There's a question in charles curtis linear algebra book which states:
Let $f1, f2, f3$ be functions in $\mathscr{F}(R)$.
a. For a set of real numbers $x_{1},x_{2},x_{3}$, let $(f_{i}(x_{j}))$ be the $3-by-3$ matrix
whose (i,j) entry is $(f_{i}(x_{j}))$, for $1\leq i,j \leq 3$. Prove that $f_{1}, f_{2}, f_{3}$ are linearly independent if the rows of the matrix $(f_{i}(x_{j}))$ are linearly independent.

Obviously if $f_1,f_2,f_3$ are in terms of basis vectors than they are linearly independent.

I'm not sure what you mean by that. It three vectors are basis vectors then they are independent by definition of "basis". On the other hand, again by definition of "basis", any vectors can be written as a linear combination of basis vectors.

But can I say that if matrix $A = (f_{i}(x_{j}))$ is linearly independent, then they are in echelon form.

What do you mean by the "matrix A" being independent? That its rows are independent vectors?

Therefore, I can row reduce the matrix to a diagonal matrix s.t. $a_{i,i} \neq 0$.
Since the rows are linearly independent then $f_{i} \neq 0 \quad 1 \leq i \leq 3$, therefore for
$\alpha_{i} f_{i} = 0$ only if $\alpha_{i} = 0$.

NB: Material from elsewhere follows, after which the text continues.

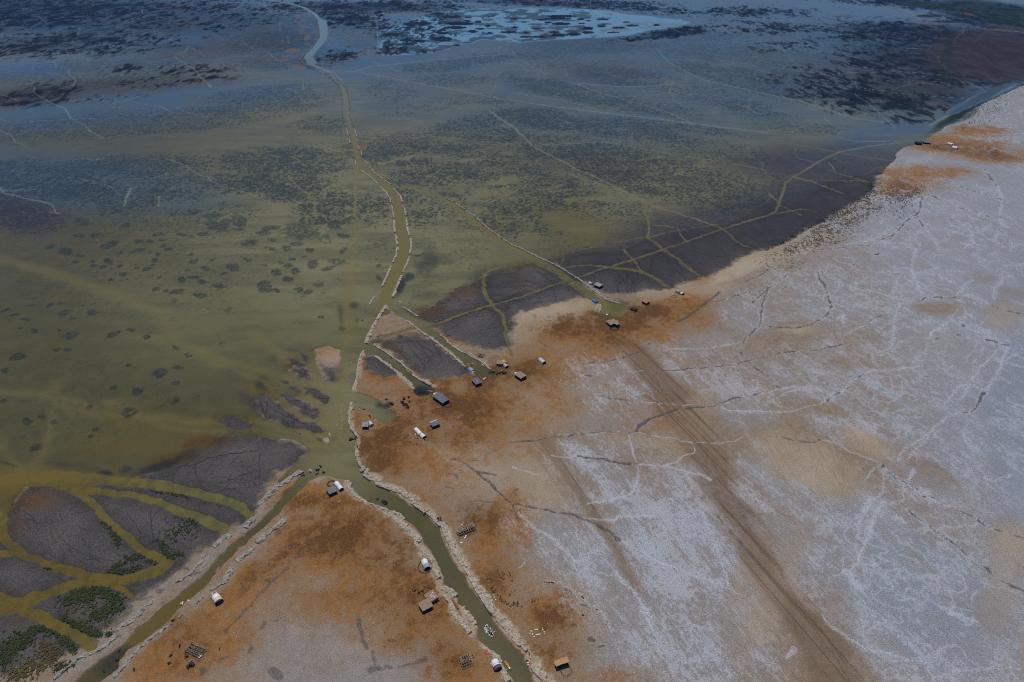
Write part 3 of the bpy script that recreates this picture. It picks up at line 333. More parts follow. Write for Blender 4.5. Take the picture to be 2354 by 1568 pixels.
SALTV = [(S("22: 1060,280 1080,290 1210,288"), 12), (S("22: 900,200 960,230 1080,290"), 5), (S("22: 1400,100 1600,80 1800,80 1950,60 2050,40 2140,15"), 9), (S("22: 1090,565 1200,575 1340,585 1540,600 1700,605"), 14, 6), (S("22: 1240,480 1290,520 1350,590 1410,660"), 12), (S("22: 1100,530 1180,500 1260,480 1330,470"), 7),
 (S("22: 1010,350 980,400 975,480"), 6), (S("22: 1085,870 1080,960 1100,1040 1130,1100 1150,1150 1150,1260 1130,1340 1100,1410 1040,1445 900,1480 700,1515"), 15, 26), (S("22: 700,880 900,855 1140,860 1300,880 1450,900 1650,940 1900,960 2050,925 2120,900"), 14, 8), (S("22: 370,1062 430,1080 600,1075"), 14, 18),
 (S("22: 1100,1140 1300,1150 1400,1165 1500,1130 1570,1075 1660,1045 1680,1020 1650,940"), 20, 12), (S("22: 1430,1170 1550,1210 1750,1240 1820,1290"), 22, 30), (S("22: 0,1185 80,1200 180,1230 290,1250"), 20, 8), (S("22: 1730,470 1850,440 2000,415 2070,400 2150,440 2250,460 2260,400 2220,370"), 9), (S("22: 1930,630 2000,650 2150,660 2354,670 32: 100,670 230,660 300,630 420,600 500,575 600,500 680,470 730,430 760,390 850,340 960,280 1100,275 1260,260 1400,240"), 14, 13),
 (S("22: 2270,505 2354,485 32: 100,445 250,435 470,435"), 8), (S("32: 100,520 200,480 300,460 450,455 590,495"), 9), (S("32: 860,60 900,110 950,130 1100,90 1180,70 1220,20 1300,15"), 8), (S("32: 950,130 960,200 1000,240"), 5), (S("31: 1150,1568 32: 1130,60"), 10), (S("32: 680,0 685,90"), 6), (S("32: 1690,0 1620,60 1600,200"), 7),
 (S("32: 1920,0 1890,90 1820,160"), 14), (S("32: 2090,100 2040,170 1940,260 1880,340 1850,420 1790,510 1740,560"), 14), (S("32: 1850,420 1940,450 2000,480"), 9), (S("32: 1970,80 1900,200 1880,300"), 6), (S("32: 1850,415 1740,430 1680,520 1620,590 1610,620 1670,650"), 8), (S("32: 1750,685 1680,690 1640,700 1580,770 1480,860 1380,920 1270,1000 1220,1050 1190,1110"), 15, 9),
 (S("32: 1470,900 1380,980 1330,1030 1280,1100"), 15), (S("32: 1340,1030 1370,1070 1365,1120"), 9), (S("32: 500,915 600,940 700,1000 850,1080 1000,1130 1100,1210 1200,1290 1300,1350 1420,1410 1520,1480 1620,1530 1740,1560"), 20, 12), (S("32: 640,920 740,880 800,870"), 9), (S("32: 1240,1340 1240,1440 1200,1490 1100,1510"), 9), (S("32: 1045,1200 1060,1290 1070,1400 960,1460"), 9),
 (S("32: 1340,1190 1310,1230 1300,1300"), 34, 14), (S("32: 960,1180 900,1300"), 22), (S("32: 880,1568 930,1480 980,1450"), 60, 30), (S("32: 1000,1568 1060,1480"), 50, 40), (S("32: 1830,760 1800,850 1810,940"), 7), (S("32: 1990,1270 2080,1290 2180,1270 2200,1230"), 12), (S("32: 2190,90 2150,170 2110,280 2080,350 2000,470"), 16, 16),
 (S("33: 1000,0 960,100 930,200 900,280 860,370 830,480 780,520"), 24, 26), (S("33: 880,0 850,80 830,250 880,300"), 16, 24), (S("33: 700,560 760,600 820,720"), 56), (S("33: 1180,80 1240,110"), 50), (S("33: 1400,200 1650,150 1950,130"), 7), (S("33: 2354,130 2290,150 2290,210"), 7), (S("33: 1940,660 2150,710 2300,760"), 8), (S("33: 1650,920 1850,1000 1930,1040"), 30, 14),
 (S("33: 500,980 600,1100 750,1200 900,1250 1100,1330 1250,1380 1400,1385"), 30, 14), (S("33: 180,1350 230,1280"), 44), (S("33: 1550,1530 1800,1470 2100,1450 2350,1450"), 9), (S("23: 700,70 850,95 940,95 980,50 1150,50 1310,60"), 22, 34), (S("23: 1380,100 1550,90 1700,30"), 8),
 (S("23: 990,275 1050,320 1150,360 1230,400 1320,460 1450,520 1600,580 1770,630 1900,690 2000,720 2130,790"), 22, 9), (S("23: 60,30 130,90 200,170 290,210 400,270 500,390 580,460"), 20, 26), (S("23: 500,80 580,150 600,230 660,320 700,450"), 11), (S("23: 250,220 250,300"), 14), (S("23: 1760,10 1800,150 1860,300 1900,430 1950,560 1990,700"), 11),
 (S("23: 300,650 420,650 480,690 520,720 650,800 780,920 950,1100"), 7), (S("23: 1190,920 1280,1070 1350,1180"), 26, 20), (S("23: 950,580 1080,720 1180,860 1280,1000"), 30, 26), (S("23: 60,530 130,450"), 12), (S("23: 1470,670 1530,590"), 10), (S("31: 1420,540 1300,640 1310,700"), 7), (S("31: 1420,530 1540,650 1565,740"), 10), (S("31: 2100,150 2150,250 2130,420"), 18),
 (S("31: 690,1530 780,1480 870,1440"), 16), (S("31: 1110,1330 1150,1300"), 8), (S("31: 760,1080 900,1120 1000,1130 1150,1180 1300,1210 1400,1235 1430,1200"), 7), (S("31: 1430,1230 1220,1230 1180,1290 1160,1400 1150,1568"), 10), (S("31: 1310,920 1330,980 1310,1070"), 7), (S("31: 1310,920 1330,880 1350,730"), 6), (S("31: 1560,960 1600,1000 1700,1045"), 7), (S("31: 1190,990 1150,1140"), 6),
 (S("31: 1340,980 1400,1130"), 6), (S("31: 1730,1160 1790,1080 1870,1020"), 9), (S("31: 2160,990 2130,1050 2080,1090 2070,1200"), 9), (S("31: 1750,1200 1800,1270 1820,1330 1790,1400"), 9), (S("31: 2020,1350 1950,1430 1920,1500"), 13), (S("31: 1740,1290 1670,1370 1600,1450 1500,1500 1480,1568"), 13), (S("31: 640,1370 690,1345 695,1420"), 22), (S("31: 1790,1160 1850,1155 1960,1200 2050,1245"), 16, 10),
 (S("31: 2120,580 2080,630 2110,690"), 9), (S("31: 2240,650 2235,760"), 6), (S("31: 1660,560 1800,600 1880,610"), 7), (S("31: 1750,470 1860,560 1880,620 1800,740"), 5), (S("31: 720,690 900,660 1050,600 1120,530"), 8), (S("32: 1400,215 1430,180 1340,210"), 9), (S("32: 1330,200 1440,110 1460,40 1520,20"), 9), (S("31: 1370,950 1550,910"), 8), (S("31: 2160,890 2354,870"), 5)]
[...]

Is this a good proof for that question?

Saying that $f_1, f_2, f_3$ are linearly independent means that $\alpha f_1+ \beta f_2+ \gamma f_3= 0$, which in turn means $\alpha f_1(x)+ \beta f_2(x)|+ \gamma f_3(x)= 0$ for all x. So take x equal to $x_1, x_2, x_3$ in turn.

 

[Alban1806]

From what I understand from the question, the matrix $f_{i}(x_{j})$ is a $3 x 3$ matrix whose rows are linearly independent.
That means that we are given that $\alpha f_{1} + \beta f_{2} + \gamma f_{3} = 0$ implies that $\alpha = \beta = \gamma = 0$.
I believe I have to show that each $f_{i}$ is linearly independent.

Therefore when I say the rows are linearly independent is not the same thing as the $f_{i}$'s being linearly independent to clarify.

But I hope my interpretation of the question is correct.